━━━ SUPPLIED MATERIAL

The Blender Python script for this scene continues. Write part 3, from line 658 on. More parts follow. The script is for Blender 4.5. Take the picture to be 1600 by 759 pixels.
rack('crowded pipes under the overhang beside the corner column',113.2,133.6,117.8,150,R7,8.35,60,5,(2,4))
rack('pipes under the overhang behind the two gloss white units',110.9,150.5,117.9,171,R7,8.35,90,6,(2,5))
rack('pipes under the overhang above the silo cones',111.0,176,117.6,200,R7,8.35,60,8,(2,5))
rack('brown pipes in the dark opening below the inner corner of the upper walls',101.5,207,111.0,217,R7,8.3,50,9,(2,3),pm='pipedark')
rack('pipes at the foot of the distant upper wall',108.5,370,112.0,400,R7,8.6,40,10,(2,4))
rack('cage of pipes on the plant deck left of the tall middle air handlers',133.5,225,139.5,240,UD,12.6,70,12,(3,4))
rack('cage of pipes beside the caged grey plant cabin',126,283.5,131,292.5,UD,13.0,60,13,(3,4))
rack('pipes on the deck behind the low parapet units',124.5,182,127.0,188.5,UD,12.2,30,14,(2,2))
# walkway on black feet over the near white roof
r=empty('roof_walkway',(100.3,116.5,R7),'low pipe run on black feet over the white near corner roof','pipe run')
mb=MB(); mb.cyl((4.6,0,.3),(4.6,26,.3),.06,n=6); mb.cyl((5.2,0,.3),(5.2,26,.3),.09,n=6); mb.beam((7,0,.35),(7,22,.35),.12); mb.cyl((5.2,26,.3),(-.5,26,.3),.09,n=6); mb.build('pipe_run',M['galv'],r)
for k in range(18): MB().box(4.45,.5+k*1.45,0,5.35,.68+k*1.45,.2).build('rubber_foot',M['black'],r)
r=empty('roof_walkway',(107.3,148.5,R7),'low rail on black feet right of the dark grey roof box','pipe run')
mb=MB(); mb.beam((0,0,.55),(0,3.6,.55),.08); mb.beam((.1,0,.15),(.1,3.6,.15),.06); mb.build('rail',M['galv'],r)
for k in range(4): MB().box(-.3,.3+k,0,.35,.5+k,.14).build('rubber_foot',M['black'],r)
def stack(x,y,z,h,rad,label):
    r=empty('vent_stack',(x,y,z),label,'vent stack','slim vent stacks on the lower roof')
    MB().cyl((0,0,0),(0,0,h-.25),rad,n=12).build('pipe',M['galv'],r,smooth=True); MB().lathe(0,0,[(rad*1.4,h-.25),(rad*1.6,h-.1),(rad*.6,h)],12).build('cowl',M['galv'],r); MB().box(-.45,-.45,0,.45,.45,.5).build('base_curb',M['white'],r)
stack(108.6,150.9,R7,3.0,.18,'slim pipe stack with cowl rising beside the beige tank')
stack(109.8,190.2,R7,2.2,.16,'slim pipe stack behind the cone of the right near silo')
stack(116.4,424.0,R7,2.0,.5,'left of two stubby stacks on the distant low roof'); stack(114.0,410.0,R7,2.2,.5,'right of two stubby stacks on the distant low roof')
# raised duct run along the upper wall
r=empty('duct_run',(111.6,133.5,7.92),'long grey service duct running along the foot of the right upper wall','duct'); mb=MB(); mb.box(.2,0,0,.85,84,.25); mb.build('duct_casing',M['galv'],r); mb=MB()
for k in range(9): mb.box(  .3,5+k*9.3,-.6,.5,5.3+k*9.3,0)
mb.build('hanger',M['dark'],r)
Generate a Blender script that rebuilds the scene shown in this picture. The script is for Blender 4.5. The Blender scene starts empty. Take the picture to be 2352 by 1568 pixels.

━━━━━━

GIVEN REQUEST
Reproduce each line of the material containing the word "empty".

OUTPUT FOR THIS EXERCISE
r=empty('roof_walkway',(100.3,116.5,R7),'low pipe run on black feet over the white near corner roof','pipe run')
r=empty('roof_walkway',(107.3,148.5,R7),'low rail on black feet right of the dark grey roof box','pipe run')
    r=empty('vent_stack',(x,y,z),label,'vent stack','slim vent stacks on the lower roof')
r=empty('duct_run',(111.6,133.5,7.92),'long grey service duct running along the foot of the right upper wall','duct'); mb=MB(); mb.box(.2,0,0,.85,84,.25); mb.build('duct_casing',M['galv'],r); mb=MB()
Generate a Blender script that rebuilds the scene shown in this picture. The script is for Blender 4.5. The Blender scene starts empty. Take the picture to be 2352 by 1568 pixels.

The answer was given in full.